Intervento: perché una delle obiezioni che ci venivano poste che questo discorso toglie le emozioni… questo al pari della vista noi utilizziamo la vista… nella stessa maniera sono dei giochi diversi ovviamente pur sapendo che sono poste in atto dalla struttura linguistica non per questo non devono creare emozioni, che poi siano necessarie no, come il criterio della vista…

È utile ma non è necessario, anche perché i giochi che si fanno nel vivere civile prevedono l’utilizzo della vista, come dire che per giocare a poker è importante che ci siano le carte…

Intervento: sembrerebbe a prima vista che la vista sia più importante che le emozioni…

Intervento: e le emozioni che si traggono dalla vista? Come fanno gli umani se vogliono le emozioni? Io consideravo che se non si può considerare che ogni cosa è un elemento linguistico le emozioni vanno per la maggiore perché sono quelle che riproducono il dire, ma se uno potesse considerare per esempio la condizione cioè il linguaggio e di come le emozioni per funzionare siano preconfezionate, nel senso che le emozioni sono un programma sempre uguale che però non posso conoscere vado nel frigorifero, metto l’acqua, diventa ghiaccio e traggo una grande emozione…

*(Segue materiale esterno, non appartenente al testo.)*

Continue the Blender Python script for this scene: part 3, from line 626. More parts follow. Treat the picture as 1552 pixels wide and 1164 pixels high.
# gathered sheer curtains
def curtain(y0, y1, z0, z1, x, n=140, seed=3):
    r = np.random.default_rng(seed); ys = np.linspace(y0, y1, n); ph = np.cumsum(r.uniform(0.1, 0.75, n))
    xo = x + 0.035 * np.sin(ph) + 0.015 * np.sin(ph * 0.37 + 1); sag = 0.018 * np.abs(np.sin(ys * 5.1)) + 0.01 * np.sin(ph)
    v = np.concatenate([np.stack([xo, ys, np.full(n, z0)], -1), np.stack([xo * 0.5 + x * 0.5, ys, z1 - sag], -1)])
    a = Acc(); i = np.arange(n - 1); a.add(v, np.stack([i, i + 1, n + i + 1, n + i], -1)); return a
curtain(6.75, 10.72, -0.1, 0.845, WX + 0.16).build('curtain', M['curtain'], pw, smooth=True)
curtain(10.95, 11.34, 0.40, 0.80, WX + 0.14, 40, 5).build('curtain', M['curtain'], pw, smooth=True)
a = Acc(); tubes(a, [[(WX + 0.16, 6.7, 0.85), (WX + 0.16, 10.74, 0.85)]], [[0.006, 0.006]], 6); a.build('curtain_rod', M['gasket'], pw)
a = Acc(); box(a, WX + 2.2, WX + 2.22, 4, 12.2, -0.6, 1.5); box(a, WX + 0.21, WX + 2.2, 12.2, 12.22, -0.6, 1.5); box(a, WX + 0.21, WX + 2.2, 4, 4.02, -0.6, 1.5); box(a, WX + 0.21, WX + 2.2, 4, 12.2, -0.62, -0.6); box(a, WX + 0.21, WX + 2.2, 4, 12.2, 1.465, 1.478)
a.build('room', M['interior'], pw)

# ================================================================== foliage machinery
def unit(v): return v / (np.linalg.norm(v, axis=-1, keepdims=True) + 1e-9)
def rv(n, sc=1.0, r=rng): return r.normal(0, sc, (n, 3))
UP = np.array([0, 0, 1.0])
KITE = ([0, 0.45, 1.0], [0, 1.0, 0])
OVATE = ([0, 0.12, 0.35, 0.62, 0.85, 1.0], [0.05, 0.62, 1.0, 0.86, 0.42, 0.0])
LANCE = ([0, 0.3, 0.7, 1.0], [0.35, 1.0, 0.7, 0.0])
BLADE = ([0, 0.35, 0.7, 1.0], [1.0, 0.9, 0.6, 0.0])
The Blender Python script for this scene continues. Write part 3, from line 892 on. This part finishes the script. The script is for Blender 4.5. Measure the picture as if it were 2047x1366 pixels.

Si emoziona con il ghiaccio?

Intervento: no ma qualsiasi emozione…

Ve la dico così, giusto approfittando del fatto che siamo a ferragosto: questo discorso, portato alle estreme conseguenze, il nostro discorso porta all’assenza di emozioni? La risposta è: sì. Magari nelle conferenze è preferibile andare più cauti, se no le persone si terrorizzano, quindi bisogna arrivarci per gradi, ma è così, il linguaggio non ha nessun bisogno di emozioni, l’emozione ha a che fare con la sorpresa con una verità improvvisa, se io so dove sta la verità nessuna verità improvvisa mi sorprende. Bene, questo incontro di ferragosto è stato però denso di cose…

Intervento: un’emozione sarebbe una contraddizione al nostro discorso? teoricamente sì…

È inutile, non serve a niente, non ci sono più emozioni perché non interessano più, lo stesso motivo per cui uno cessa di giocare con i soldatini…

Intervento: però averle le emozioni comporta appunto…

Comporta una certa ingenuità. Va bene ci vediamo giovedì prossimo.